"The Government's latest re-launch attempt - the inanely-named Bright Future package - will scarcely raise a ripple,"
Labour finance spokesperson Michael Cullen said today.
"Strip away the hype and pages and pages of verbiage and what you have is only $47 million in new spending spread over
four years. That represents annually less than 10 percent of the money thrown away on the doomed Incis project.
"The package's weakness is most evident in the treatment of research and development. Labour knows this is central to a
successful knowledge economy and is committed to introducing a more sympathetic tax regime for R The most the Government can offer is to have "a good hard look" at the issue.

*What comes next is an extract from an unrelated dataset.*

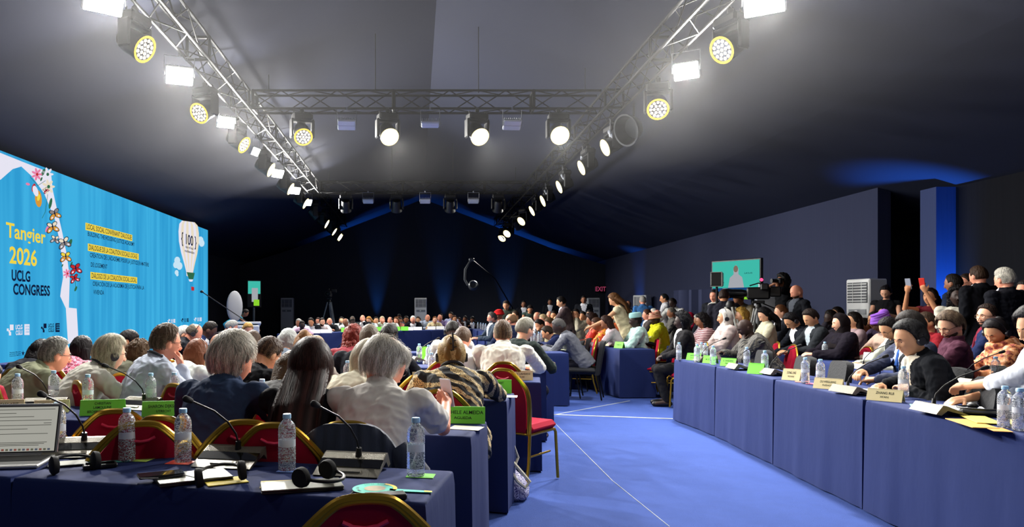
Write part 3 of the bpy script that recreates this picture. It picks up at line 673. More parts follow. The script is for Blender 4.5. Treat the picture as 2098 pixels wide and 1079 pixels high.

"The Government has tried to disguise how slight the package is by padding it out with reviews and taskforces. But after
almost nine years in power, these are only an excuse for inaction and will be seen as such by the public.
"National's problem is that it has been forced to come to the economic debate empty-handed. By the time it discovered
the knowledge economy, it had already emptied the kitty through its 1996 and 1998 tax cuts and through the April 1 tax
bribe and accompanying dollar for dollar commitment on social spending.
"As a consequence there is simply nothing left to address the urgent structural problems which are blighting New
Zealand's economic performance," Dr Cullen said. "The package is further evidence that this old, tired and compromised
administration cannot offer the country the "bright future" New Zealanders so desperately want and deserve."